China / Society

Harsher penalties for workplace accidents

By Zhang Yi ( Updated: 2014-11-04 19:44

Tougher punishment following major workplace accidents is likely to result in penalties of up to 20 million yuan ($3.3 million), when China's new work safety law comes into force next month.

Changes to the 12-year-old Work Safety Law are scheduled to become effective from December 1. The amended law reinforces the concept of human safety over economic progress and increases penalties.

According to the amendment, a major accident will result in penalties of between 1 million and 5 million yuan and extraordinarily serious accidents will be punished by fines of between 5 million and 20 million yuan.

The amendment, approved by the Standing Committee of the National People's Congress on Aug 31, involves more than 70 changes and improves accident prevention and emergency response systems.

Penalties will also be imposed on the primary responsible individual if an accident occurs due to a person's proven negligence or wrongdoing, including demotion or dismissal and a fine of a certain percentage of the previous year’s income.

Once confirmed as being responsible for an extraordinarily serious accident, the guilty party can no longer remain in the chief decision-making position of companies in the same industrial sector.

Zhi Tongxiang, general safety director at the State Administration of Work Safety (SAWS), said the amendment specified the main duties of work safety for companies and organizations and clarified the role of supervision for government organs at different levels.

He said the new law included the toughest punishments since 2002.

Huang Yi, spokesman for SAWS, said China’s overall safety record in the workplace is better than that of last year. "There have been no extraordinarily serious accidents in coal mines for 19 consecutive months and the death toll, measured in deaths per one million tons of coal mined, was down to 0.25," he said.

"We will accelerate the closure of small coal mines. As of now, we have identified 902 small mines to be closed, 800 of which will have been shut within this year," Huang said, adding that SAWS will not approve the construction of coal mines with an annual output less than 300,000 tons.

SAWS has moved, restructured or closed 1,317 hazardous chemicals and firecracker factories in densely populated towns during the first three-quarters of this year.

In addition, it will close 4,734 non-coal mines and reduce the number of dangerous tailing ponds, where unwanted mining materials are separated from solid particles in water, to 774.

Huang emphasized the underlying problems of oil and gas pipelines which cover 120,000 kilometers with part of them in service for more than 20 years. There were 300,000 places in the network identified as potential dangers last year and only 34 percent of the problems have been fixed.

Huang called for concerted efforts to remove all hazards and urged a working group to be set up to ensure the pipelines’ safety.

The total number of accidents and fatalities at the workplace has reduced by 2.6 and 8.8 percent respectively during the first three-quarters of this year.

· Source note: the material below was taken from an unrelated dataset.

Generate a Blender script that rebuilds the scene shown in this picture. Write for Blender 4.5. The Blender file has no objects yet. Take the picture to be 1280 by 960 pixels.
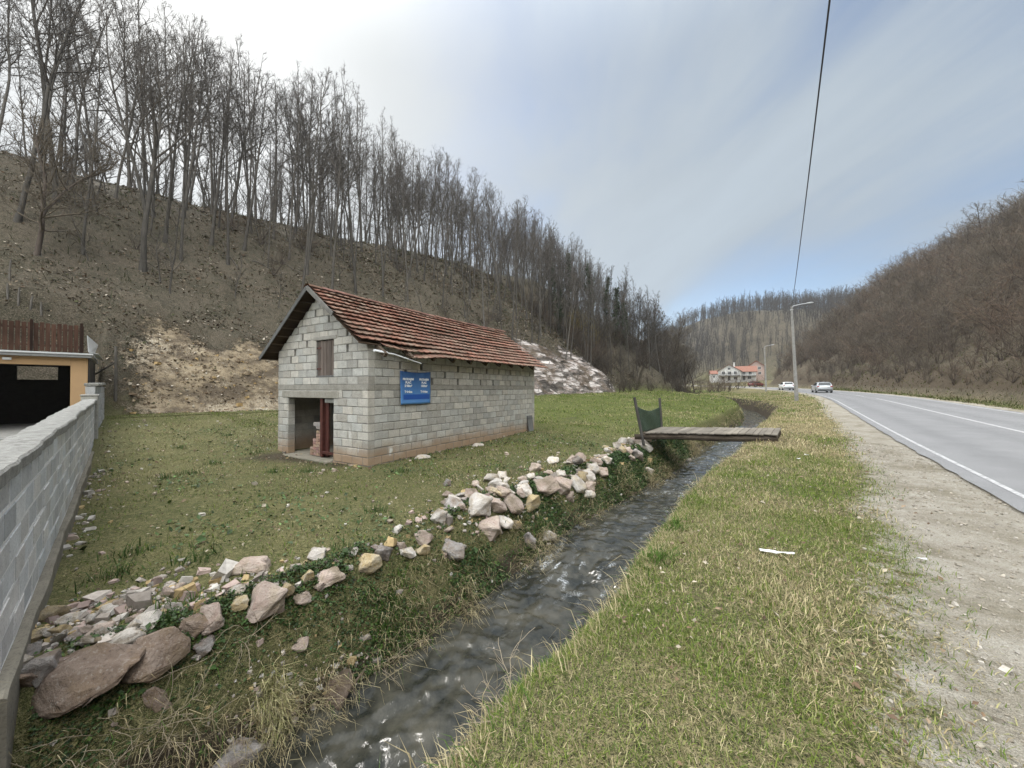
import bpy, bmesh, math, random
import numpy as np
from mathutils import Vector, Matrix
R = math.radians
SC = bpy.context.scene
COL = SC.collection
random.seed(7)
RNG = np.random.default_rng(11)

# ------------------------------------------------------------------ camera, sky, sun, exposure
CAMZ, FPX, HORIZON = 1.5, 470.0, 485.0
cam = bpy.data.objects.new('camera', bpy.data.cameras.new('camera'))
COL.objects.link(cam)
cam.location = (0, 0, CAMZ)
cam.rotation_euler = (R(90) + math.atan((HORIZON - 480) / FPX), 0, 0)
cam.data.sensor_width = 36.0
cam.data.lens = FPX / 1280 * 36.0
cam.data.clip_start, cam.data.clip_end = 0.05, 3000
SC.camera = cam

SUN_AZ, SUN_EL = R(-43), R(38)          # azimuth from +Y towards +X
sun_dir = Vector((math.sin(SUN_AZ) * math.cos(SUN_EL), math.cos(SUN_AZ) * math.cos(SUN_EL), math.sin(SUN_EL)))
sl = bpy.data.lights.new('sun', 'SUN')
sl.energy, sl.angle, sl.color = 2.0, R(12), (1.0, 0.965, 0.92)
so = bpy.data.objects.new('sun', sl)
COL.objects.link(so)
so.rotation_euler = (-sun_dir).to_track_quat('-Z', 'Y').to_euler()
so.location = sun_dir * 60

SC.view_settings.view_transform = 'Standard'
SC.view_settings.look = 'None'
SC.view_settings.exposure = 1.1
SC.view_settings.gamma = 1.0
SC.render.engine = 'CYCLES'
SC.cycles.max_bounces, SC.cycles.diffuse_bounces, SC.cycles.glossy_bounces = 5, 1, 2
SC.cycles.volume_bounces = 0
SC.view_settings.use_curve_mapping = False


class G:
    """small helper to write node graphs"""
    def __init__(self, tree):
        self.t = tree
        self.N = tree.nodes
        self.L = tree.links

    def n(self, typ, ins=None, **props):
        nd = self.N.new(typ)
        for k, v in props.items():
            setattr(nd, k, v)
        for k, v in (ins or {}).items():
            s = nd.inputs[k]
            if isinstance(v, bpy.types.NodeSocket):
                self.L.new(v, s)
            elif v is not None:
                if s.type == 'RGBA' and not isinstance(v, (float, int)) and len(v) == 3:
                    v = (*v, 1)
                s.default_value = v
        return nd

    def math(self, op, a, b=0.5, c=None, clamp=False):
        ins = {0: a, 1: b}
        if c is not None:
            ins[2] = c
        return self.n('ShaderNodeMath', ins, operation=op, use_clamp=clamp).outputs[0]

    def mix(self, f, a, b, blend='MIX'):
        nd = self.n('ShaderNodeMix', None, data_type='RGBA', blend_type=blend)
        for s, v in ((nd.inputs[0], f), (nd.inputs[6], a), (nd.inputs[7], b)):
            if isinstance(v, bpy.types.NodeSocket):
                self.L.new(v, s)
            else:
                s.default_value = v if isinstance(v, (int, float)) else (*v[:3], 1)
        return nd.outputs[2]

    def noise(self, scale, vec=None, detail=4, rough=0.55, dist=0.0, out=0):
        return self.n('ShaderNodeTexNoise', {'Scale': scale, 'Detail': detail, 'Roughness': rough, 'Distortion': dist, 'Vector': vec}).outputs[out]

    def vor(self, scale, vec=None, out=0, feature='F1', rand=1.0):
        return self.n('ShaderNodeTexVoronoi', {'Scale': scale, 'Vector': vec, 'Randomness': rand}, feature=feature).outputs[out]

    def ramp(self, f, stops, interp='LINEAR'):
        nd = self.n('ShaderNodeValToRGB', {0: f})
        cr = nd.color_ramp
        cr.interpolation = interp
        while len(cr.elements) < len(stops):
            cr.elements.new(0.5)
        for e, (p, c) in zip(cr.elements, stops):
            e.position = p
            e.color = (c, c, c, 1) if isinstance(c, (int, float)) else (*c, 1)
        return nd.outputs[0]

    def map(self, f, a, b, c=0.0, d=1.0, smooth=False):
        return self.n('ShaderNodeMapRange', {0: f, 1: a, 2: b, 3: c, 4: d}, interpolation_type='SMOOTHSTEP' if smooth else 'LINEAR').outputs[0]

    def attr(self, name, out=0):
        return self.n('ShaderNodeAttribute', None, attribute_name=name).outputs[out]

    def sep(self, v):
        return self.n('ShaderNodeSeparateXYZ', {0: v}).outputs

    def sepc(self, v):
        return self.n('ShaderNodeSeparateColor', {0: v}).outputs

    def scalev(self, v, s):
        return self.n('ShaderNodeVectorMath', {0: v, 1: s}, operation='MULTIPLY').outputs[0]

    def bump(self, h, strength=0.5, dist=0.02, normal=None):
        return self.n('ShaderNodeBump', {'Height': h, 'Strength': strength, 'Distance': dist, 'Normal': normal}).outputs[0]


def material(name):
    m = bpy.data.materials.new(name)
    m.use_nodes = True
    g = G(m.node_tree)
    g.N.clear()
    out = g.n('ShaderNodeOutputMaterial')
    b = g.n('ShaderNodeBsdfPrincipled')
    g.L.new(b.outputs[0], out.inputs[0])
    g.b = b
    g.obj = g.n('ShaderNodeTexCoord').outputs['Object']

    def setp(**kw):
        names = {'color': 'Base Color', 'rough': 'Roughness', 'metal': 'Metallic', 'normal': 'Normal', 'spec': 'Specular IOR Level', 'alpha': 'Alpha', 'trans': 'Transmission Weight', 'coat': 'Coat Weight', 'sss': 'Subsurface Weight', 'ior': 'IOR'}
        for k, v in kw.items():
            s = b.inputs[names[k]]
            if isinstance(v, bpy.types.NodeSocket):
                g.L.new(v, s)
            else:
                if s.type == 'RGBA' and len(v) == 3:
                    v = (*v, 1)
                s.default_value = v
    g.set = setp
    return m, g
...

The number of major accidents and extraordinarily serious accidents reduced by 25.6 percent during the same period of time, SAWS said.

According to the administration office, between January and October, the number of coal mine accidents and fatalities reduced by 15.1 and 15.4 percent respectively compared with the same period last year.

As of the end of September, of all 50 major coal producing counties in China, 21 achieved a record of zero accidents. The number of accidents and deaths of the 50 major coal producing counties had respectively dropped by 38 and 42.3 percent on a year-on-year basis, according to the work safety watchdog.